One of my favorite sentences in our Book of Order is this: “The Church is to be a community of faith, entrusting itself to God alone, even at the risk of losing its life.”[4] Becoming the people and the community of faith that God calls us to be is risky business. Potentially life-threatening. Failure is pretty much a given. If all we experience is success, are we risking enough to be called true followers of Christ?

Failure in the church and in our lives is part and parcel of being human. If we’re not failing, we’re not risking. We’re not really trusting in God, we are trusting in ourselves. If we’re succeeding just fine on our own, we’re leaning on our own strength rather than embracing the freely given gift of grace that God offers. Admitting – even broadcasting – our failures can be counter-cultural in the best ways possible, and in the church we have a unique opportunity to lead the way.

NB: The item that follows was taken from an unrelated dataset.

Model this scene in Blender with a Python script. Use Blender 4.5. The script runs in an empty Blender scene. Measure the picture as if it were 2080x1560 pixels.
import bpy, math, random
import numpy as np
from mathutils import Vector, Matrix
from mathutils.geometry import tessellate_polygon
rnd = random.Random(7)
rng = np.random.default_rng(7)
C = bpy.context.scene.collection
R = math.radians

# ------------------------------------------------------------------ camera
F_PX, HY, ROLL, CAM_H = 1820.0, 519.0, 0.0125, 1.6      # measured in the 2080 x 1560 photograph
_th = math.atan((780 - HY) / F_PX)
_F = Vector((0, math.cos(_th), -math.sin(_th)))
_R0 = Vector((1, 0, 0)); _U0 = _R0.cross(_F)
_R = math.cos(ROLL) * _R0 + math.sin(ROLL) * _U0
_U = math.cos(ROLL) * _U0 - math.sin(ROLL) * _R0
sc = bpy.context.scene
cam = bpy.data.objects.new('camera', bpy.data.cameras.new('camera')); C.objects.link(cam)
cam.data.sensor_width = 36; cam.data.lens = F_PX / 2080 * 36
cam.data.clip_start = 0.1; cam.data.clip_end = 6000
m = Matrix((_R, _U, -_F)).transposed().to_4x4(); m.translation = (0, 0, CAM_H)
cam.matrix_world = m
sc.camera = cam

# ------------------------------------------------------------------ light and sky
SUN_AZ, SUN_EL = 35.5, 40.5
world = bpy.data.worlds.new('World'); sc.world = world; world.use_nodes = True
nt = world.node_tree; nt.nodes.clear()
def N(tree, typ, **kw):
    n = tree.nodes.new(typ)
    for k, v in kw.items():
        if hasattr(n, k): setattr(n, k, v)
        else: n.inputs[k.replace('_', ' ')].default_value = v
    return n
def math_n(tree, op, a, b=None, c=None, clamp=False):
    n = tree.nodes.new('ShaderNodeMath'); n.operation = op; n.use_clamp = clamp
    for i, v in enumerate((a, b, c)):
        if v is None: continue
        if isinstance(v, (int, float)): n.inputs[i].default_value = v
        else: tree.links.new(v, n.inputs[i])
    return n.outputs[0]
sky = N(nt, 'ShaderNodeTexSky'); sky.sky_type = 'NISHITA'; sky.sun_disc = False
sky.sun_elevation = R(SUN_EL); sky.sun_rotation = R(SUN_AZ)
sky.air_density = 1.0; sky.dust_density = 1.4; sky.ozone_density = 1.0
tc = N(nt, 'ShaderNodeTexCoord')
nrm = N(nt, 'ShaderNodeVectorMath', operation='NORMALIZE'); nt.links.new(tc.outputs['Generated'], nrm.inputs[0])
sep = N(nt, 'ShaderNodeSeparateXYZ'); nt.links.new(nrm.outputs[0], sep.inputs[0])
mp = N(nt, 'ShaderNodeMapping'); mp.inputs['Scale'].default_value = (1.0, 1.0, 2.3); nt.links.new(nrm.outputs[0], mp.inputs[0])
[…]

If our failure resume in the church isn’t at least twice as long as our CV of success, are we bold enough in following the one who calls us to the riskiest ventures? Are we courageous enough to move past the safe and comfortable? Are we willing to be faithful in things small and large, even if we might fail big? Is there any other way to follow Christ?


[1]https://www.nytimes.com/2019/02/03/smarter-living/failure-resume.html, http://mentalfloss.com/article/573154/failure-resume-benefits


[3]Zander, Rosamund S, and Benjamin Zander. The Art of Possibility. Boston, Mass: Harvard Business School Press, 2000. Print.

[4]F-1.0301 Book of Order,Presbyterian Church (USA), 2017/2019.

Stephanie is a pastor and mother who fails pretty often, but finds grace and love in God and in the community of faith at Trinity Presbyterian Church in Harrisonburg, Virginia, where she is grateful to serve as Pastor.

Before moving to Harrisonburg, she failed while serving churches in Kentucky and North Carolina. She had plenty of failures while studying at Kenyon College and Louisville Presbyterian Seminary, and between the two failed pretty spectacularly in four years of nonprofit organizing.